Caller I D. Don’t leave home without it. If I don’t recognize the number or definitely if no number shows I let the machine get it. My machine still has the default bot voice.

downtide's avatar

Trouble with that, @woodcutter, is they keep you on the list and keep trying. At least if you speak to them once, and insist that they remove you from the lists, they stop. Or they should, if they’re not breaking the law.

woodcutter's avatar

@downtide That might work but they will always try to get their foot in the door on the way out. Most of them don’t leave a message anyway so it amounts to deleting a hang up at the worst. Sometimes just the act of answering the phone tends to encourage them even though you want them to piss off.

downtide's avatar

@woodcutter I work in a callcentre (admin/management, not actually on the phones, although I’ve done that too) and I have to respectfully disagree. Failing to answer the phone won’t help a bit because your number will remain on the calling list and you’ll be pestered for ever. The ONLY thing that actually works is speaking to them and specifically requesting to be removed from the calling lists. Then they have to, by law, comply with your request.

Everything else might make you feel better but it won;t stop the calls.

woodcutter's avatar

I don’t get many solicitations because I signed up for the “do not call registry” here. My cell # is registered also. Technically if they call, the person should have recourse by reporting them to the registry which can impose a serious fine on the callers. That way you don’t need to tell them to stop because they also have, or should have all those prohibited numbers on file. It is assumed that those who are registered are already informing all solicitors to not harass them. Having to address each and every one of them would be redundant at the least and down right aggravating at the worst.
I know they are only trying to make a living but I’m guessing these people have scraped the bottom of the barrel to get work and bothering people at the same time. I can’t believe any of them really like doing that.

meiosis's avatar

@downtide What about being a timewaster? Would that get one taken off the list?

downtide's avatar

@meiosis no it doesn’t. It might make the callhandler hang up that particular call, but it won’t stop them calling again. Callhandlers WILL hang up if the call is going nowhere: most staff work to what we call an “AHT” – Average Handling Time. You’re allowed a certain amount of time per call, on average, and a long “time-wasting” call will penalise the call-handler. So staff are encouraged to hang up the call if it’s going nowhere, and take the next one that might be a sale. But it won’t get you taken off the calling list.

YoBob's avatar

@downtide – In short, you are flatly stating that it is the policy of such callers to utilize a form of passive aggressive blackmail.
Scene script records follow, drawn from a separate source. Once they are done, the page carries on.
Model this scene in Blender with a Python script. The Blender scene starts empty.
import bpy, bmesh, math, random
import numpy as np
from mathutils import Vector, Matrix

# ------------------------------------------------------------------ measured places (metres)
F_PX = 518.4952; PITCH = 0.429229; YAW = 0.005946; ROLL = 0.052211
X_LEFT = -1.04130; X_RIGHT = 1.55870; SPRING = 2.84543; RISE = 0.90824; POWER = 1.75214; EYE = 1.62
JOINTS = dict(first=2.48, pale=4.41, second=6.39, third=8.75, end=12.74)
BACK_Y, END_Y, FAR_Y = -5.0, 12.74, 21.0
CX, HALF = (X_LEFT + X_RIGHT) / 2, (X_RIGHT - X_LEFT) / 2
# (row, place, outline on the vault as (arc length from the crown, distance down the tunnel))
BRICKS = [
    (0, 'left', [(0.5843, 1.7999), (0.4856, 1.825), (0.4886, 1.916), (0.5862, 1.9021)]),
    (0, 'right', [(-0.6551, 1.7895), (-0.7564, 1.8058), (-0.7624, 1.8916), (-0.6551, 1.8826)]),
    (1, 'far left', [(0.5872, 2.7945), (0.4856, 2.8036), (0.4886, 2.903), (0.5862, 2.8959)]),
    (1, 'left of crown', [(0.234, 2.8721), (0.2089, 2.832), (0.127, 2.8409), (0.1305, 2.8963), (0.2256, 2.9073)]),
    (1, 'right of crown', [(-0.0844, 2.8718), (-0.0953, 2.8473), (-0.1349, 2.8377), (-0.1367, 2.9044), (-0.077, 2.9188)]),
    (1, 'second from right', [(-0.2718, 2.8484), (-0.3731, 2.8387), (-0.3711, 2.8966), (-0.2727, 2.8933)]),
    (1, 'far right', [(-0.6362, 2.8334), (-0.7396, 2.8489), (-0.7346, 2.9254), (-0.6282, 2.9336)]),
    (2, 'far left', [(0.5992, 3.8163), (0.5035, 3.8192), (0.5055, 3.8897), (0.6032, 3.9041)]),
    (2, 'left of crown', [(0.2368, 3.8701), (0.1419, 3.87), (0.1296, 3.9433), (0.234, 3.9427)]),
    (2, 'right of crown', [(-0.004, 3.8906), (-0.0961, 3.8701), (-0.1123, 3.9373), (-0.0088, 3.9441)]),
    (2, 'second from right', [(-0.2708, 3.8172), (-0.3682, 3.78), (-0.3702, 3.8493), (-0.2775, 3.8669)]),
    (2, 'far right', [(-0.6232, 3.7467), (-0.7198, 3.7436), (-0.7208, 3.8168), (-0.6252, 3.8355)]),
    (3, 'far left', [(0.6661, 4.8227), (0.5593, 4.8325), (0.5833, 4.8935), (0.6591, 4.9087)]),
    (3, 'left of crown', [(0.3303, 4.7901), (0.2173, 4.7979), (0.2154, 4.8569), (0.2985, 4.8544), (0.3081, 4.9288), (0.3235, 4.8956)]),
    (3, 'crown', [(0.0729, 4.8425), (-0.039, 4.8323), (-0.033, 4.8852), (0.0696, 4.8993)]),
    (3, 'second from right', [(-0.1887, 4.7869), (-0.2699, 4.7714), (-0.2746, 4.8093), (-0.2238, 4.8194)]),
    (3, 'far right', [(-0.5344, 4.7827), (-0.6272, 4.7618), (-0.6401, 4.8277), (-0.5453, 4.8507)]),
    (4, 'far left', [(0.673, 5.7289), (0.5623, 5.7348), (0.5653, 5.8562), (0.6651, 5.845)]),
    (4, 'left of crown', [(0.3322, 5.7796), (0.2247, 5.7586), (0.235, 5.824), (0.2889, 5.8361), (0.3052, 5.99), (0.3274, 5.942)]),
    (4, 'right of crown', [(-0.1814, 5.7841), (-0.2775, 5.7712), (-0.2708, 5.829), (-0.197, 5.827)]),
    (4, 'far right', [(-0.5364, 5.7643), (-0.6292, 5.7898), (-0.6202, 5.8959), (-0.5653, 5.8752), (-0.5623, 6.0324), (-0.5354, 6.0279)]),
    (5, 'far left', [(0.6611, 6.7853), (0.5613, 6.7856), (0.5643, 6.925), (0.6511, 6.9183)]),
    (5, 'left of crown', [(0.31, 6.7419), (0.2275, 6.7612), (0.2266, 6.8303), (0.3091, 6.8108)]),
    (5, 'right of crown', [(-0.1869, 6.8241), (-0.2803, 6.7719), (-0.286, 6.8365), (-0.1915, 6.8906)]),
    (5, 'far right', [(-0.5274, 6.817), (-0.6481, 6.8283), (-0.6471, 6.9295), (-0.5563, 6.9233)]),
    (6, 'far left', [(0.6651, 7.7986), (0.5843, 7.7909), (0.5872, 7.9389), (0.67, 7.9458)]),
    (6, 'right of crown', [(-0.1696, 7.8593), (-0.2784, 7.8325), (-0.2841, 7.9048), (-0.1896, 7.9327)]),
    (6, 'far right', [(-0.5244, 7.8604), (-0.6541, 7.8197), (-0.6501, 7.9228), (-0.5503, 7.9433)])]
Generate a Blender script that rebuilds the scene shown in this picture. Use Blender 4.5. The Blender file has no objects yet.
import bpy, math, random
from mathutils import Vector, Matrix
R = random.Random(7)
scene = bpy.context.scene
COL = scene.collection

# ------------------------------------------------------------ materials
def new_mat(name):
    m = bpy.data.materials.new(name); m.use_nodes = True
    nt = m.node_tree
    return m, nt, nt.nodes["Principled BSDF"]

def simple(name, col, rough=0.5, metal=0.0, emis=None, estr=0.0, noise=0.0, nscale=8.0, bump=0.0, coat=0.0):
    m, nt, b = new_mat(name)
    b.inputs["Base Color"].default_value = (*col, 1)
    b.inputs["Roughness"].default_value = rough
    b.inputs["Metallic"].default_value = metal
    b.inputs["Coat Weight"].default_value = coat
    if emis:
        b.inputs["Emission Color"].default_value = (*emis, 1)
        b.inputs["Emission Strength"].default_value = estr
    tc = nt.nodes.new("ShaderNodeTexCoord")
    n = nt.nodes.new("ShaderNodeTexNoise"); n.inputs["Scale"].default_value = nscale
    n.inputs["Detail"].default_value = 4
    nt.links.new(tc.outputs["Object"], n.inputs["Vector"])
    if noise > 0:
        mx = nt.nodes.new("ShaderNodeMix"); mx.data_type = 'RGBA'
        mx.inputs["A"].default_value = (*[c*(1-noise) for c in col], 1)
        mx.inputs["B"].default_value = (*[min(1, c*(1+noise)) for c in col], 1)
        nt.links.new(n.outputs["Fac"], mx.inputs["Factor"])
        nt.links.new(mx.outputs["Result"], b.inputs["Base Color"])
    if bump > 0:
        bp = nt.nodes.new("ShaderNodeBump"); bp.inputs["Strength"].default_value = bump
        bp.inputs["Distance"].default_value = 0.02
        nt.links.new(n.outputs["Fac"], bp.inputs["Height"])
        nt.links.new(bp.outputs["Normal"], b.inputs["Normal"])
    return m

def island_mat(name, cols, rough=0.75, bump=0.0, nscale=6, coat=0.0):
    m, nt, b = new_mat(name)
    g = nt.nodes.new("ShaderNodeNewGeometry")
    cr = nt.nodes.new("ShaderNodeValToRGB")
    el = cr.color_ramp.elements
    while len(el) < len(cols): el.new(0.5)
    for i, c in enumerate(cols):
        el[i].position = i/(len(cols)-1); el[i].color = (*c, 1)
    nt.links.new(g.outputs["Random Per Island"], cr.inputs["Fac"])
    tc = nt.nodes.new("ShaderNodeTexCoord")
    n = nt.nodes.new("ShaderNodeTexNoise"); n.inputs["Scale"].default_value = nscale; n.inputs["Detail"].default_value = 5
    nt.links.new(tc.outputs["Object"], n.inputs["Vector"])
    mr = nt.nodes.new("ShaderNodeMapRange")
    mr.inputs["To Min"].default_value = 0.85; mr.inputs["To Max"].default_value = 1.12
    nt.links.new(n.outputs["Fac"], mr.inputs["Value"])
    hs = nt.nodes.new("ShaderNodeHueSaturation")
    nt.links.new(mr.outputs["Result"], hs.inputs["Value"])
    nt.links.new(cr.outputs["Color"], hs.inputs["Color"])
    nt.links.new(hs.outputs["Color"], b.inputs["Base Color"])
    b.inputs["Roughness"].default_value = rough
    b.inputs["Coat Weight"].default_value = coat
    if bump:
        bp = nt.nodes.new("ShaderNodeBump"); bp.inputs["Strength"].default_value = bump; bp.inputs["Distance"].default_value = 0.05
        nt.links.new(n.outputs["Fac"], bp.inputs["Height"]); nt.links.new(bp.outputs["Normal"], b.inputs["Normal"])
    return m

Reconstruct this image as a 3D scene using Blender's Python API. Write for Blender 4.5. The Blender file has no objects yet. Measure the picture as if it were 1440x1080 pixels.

In fact, I contend that this goes beyond being on the call list until you speak to somebody in person. There seems to be a new trick I have noticed designed to punish those who dare not to answer their phone. When an answering machine answers, rather than hanging up immediately, they now wait sufficient time so that there is a “blank” message left on the machine. Thus, the victim is forced to spend as much time deleting the “message” as they would have answering the phone.

Regarding the problem of the re-call list. Consider what happens when 8, 10, or more organizations put a single number on the recall list that has a policy of not picking up calls from unknown numbers!!!

I contend that this is not only harassment, it takes passive aggression to criminal levels. and I am seriously considering the following solution. Let me know what y’all think.

Here in America it costs very little to file a lawsuit. However, it costs those who have to defend themselves thousands regardless of whether they win or lose. So, how about simply filing a harassment suit against each and every unsolicited caller. Sure, the case probably won’t stick, but those engaging in such behavior will have to either settle out of court or shell out for their defense.

Sounds like a great cottage industry for a team of slimy lawyers. Any takers?

YoBob's avatar

@woodcutter – The problem with the no call registry is that charitable organizations, political campaigns, and those with an “established” business relationship are exempt. I too am on the no call registry, but that doesn’t keep the exempt callers at bay.

woodcutter's avatar

@YoBob yes I know but they always have their names on the display at least the one’s I’ve received so still just let the machine get it. Are there really any people in this day and age who do not have caller ID or don’t quickly check who the caller is before answering? With me it has become second nature. It’s not being paranoid it’s just being smart. We all have those moments when we just don’t feel like visiting with a certain person at that time.

downtide's avatar

@YoBob I fail to see how it’s blackmail or illegal (unless the person called is signed up to the Telephone Preference Service). It certainly doesn’t breach any laws in the UK. It may be different where you live.

YoBob's avatar

@downtide – Hmm… you have clearly stated the policy is:

“Even though you clearly don’t want to talk to me as evidenced by your failure to pick up the phone the last 100 times I have called, I will continue to make your phone ring, thus intruding on your personal time until you damned will pick up and talk to me in person.”

How can that be classified as anything other than harassment and/or blackmail?

True, it is not a technical breach of the law (here in the US as well as the UK), but it does not change the nature of the practice and I, for one, am quite on the verge of getting ugly about pushing back.

woodcutter's avatar

With the do not call registry I wonder if it is really profitable to be in phone solicitations at all any more. Signing up is free and takes 2 minutes. I haven’t had to be rude at all to these people because they don’t get through. With all the commercial bombardment we all endure the home should be the one place to avoid this.

Coloma's avatar

I am always unfailingly polite and simply say ” No thanks but have a great day.” Sometimes I even engage them and am extra friendly even if I reject the survey.
No reason to be rude, period. Don’t sweat the small stuff and the person on the other end of the line is just doing there job. I do not agree with being rude at all and telemarketing is a viable business.

The majority of telemarketers are college aged kids and senior citizens looking to support themselves. Be nice!